╭─ Data shown
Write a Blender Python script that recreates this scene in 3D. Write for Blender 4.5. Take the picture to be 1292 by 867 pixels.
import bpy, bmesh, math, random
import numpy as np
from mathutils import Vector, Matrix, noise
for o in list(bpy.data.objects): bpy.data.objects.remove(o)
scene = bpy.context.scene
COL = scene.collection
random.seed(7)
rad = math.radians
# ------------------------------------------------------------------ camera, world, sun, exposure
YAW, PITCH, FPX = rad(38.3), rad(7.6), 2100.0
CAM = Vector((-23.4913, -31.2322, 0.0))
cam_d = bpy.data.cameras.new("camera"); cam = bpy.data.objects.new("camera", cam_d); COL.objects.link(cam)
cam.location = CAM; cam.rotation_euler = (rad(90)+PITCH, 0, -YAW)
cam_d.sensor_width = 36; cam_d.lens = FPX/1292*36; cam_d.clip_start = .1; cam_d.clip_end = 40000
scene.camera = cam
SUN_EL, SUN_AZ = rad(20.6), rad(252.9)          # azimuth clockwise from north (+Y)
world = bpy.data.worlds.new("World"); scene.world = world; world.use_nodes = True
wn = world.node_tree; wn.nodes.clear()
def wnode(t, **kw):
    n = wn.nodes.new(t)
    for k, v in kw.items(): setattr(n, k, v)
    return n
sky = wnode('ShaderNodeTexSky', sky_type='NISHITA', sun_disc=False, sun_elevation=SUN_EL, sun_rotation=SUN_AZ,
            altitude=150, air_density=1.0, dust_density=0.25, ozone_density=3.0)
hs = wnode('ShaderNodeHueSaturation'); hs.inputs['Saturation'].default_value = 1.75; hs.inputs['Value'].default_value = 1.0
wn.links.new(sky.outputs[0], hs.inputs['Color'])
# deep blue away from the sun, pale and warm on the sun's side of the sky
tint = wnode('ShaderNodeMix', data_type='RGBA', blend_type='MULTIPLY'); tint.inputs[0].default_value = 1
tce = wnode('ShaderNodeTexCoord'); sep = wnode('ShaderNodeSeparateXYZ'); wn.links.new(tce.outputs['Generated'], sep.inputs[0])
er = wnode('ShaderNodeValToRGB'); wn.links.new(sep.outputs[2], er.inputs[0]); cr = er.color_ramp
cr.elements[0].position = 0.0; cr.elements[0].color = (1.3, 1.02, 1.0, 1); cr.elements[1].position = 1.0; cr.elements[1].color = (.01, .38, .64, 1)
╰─
Exercise directions:
Write each line above out exactly.

Completed task:
Write a Blender Python script that recreates this scene in 3D. Write for Blender 4.5. Take the picture to be 1292 by 867 pixels.
import bpy, bmesh, math, random
import numpy as np
from mathutils import Vector, Matrix, noise
for o in list(bpy.data.objects): bpy.data.objects.remove(o)
scene = bpy.context.scene
COL = scene.collection
random.seed(7)
rad = math.radians
# ------------------------------------------------------------------ camera, world, sun, exposure
YAW, PITCH, FPX = rad(38.3), rad(7.6), 2100.0
CAM = Vector((-23.4913, -31.2322, 0.0))
cam_d = bpy.data.cameras.new("camera"); cam = bpy.data.objects.new("camera", cam_d); COL.objects.link(cam)
cam.location = CAM; cam.rotation_euler = (rad(90)+PITCH, 0, -YAW)
cam_d.sensor_width = 36; cam_d.lens = FPX/1292*36; cam_d.clip_start = .1; cam_d.clip_end = 40000
scene.camera = cam
SUN_EL, SUN_AZ = rad(20.6), rad(252.9)          # azimuth clockwise from north (+Y)
world = bpy.data.worlds.new("World"); scene.world = world; world.use_nodes = True
wn = world.node_tree; wn.nodes.clear()
def wnode(t, **kw):
    n = wn.nodes.new(t)
    for k, v in kw.items(): setattr(n, k, v)
    return n
sky = wnode('ShaderNodeTexSky', sky_type='NISHITA', sun_disc=False, sun_elevation=SUN_EL, sun_rotation=SUN_AZ,
            altitude=150, air_density=1.0, dust_density=0.25, ozone_density=3.0)
hs = wnode('ShaderNodeHueSaturation'); hs.inputs['Saturation'].default_value = 1.75; hs.inputs['Value'].default_value = 1.0
wn.links.new(sky.outputs[0], hs.inputs['Color'])
# deep blue away from the sun, pale and warm on the sun's side of the sky
tint = wnode('ShaderNodeMix', data_type='RGBA', blend_type='MULTIPLY'); tint.inputs[0].default_value = 1
tce = wnode('ShaderNodeTexCoord'); sep = wnode('ShaderNodeSeparateXYZ'); wn.links.new(tce.outputs['Generated'], sep.inputs[0])
er = wnode('ShaderNodeValToRGB'); wn.links.new(sep.outputs[2], er.inputs[0]); cr = er.color_ramp
cr.elements[0].position = 0.0; cr.elements[0].color = (1.3, 1.02, 1.0, 1); cr.elements[1].position = 1.0; cr.elements[1].color = (.01, .38, .64, 1)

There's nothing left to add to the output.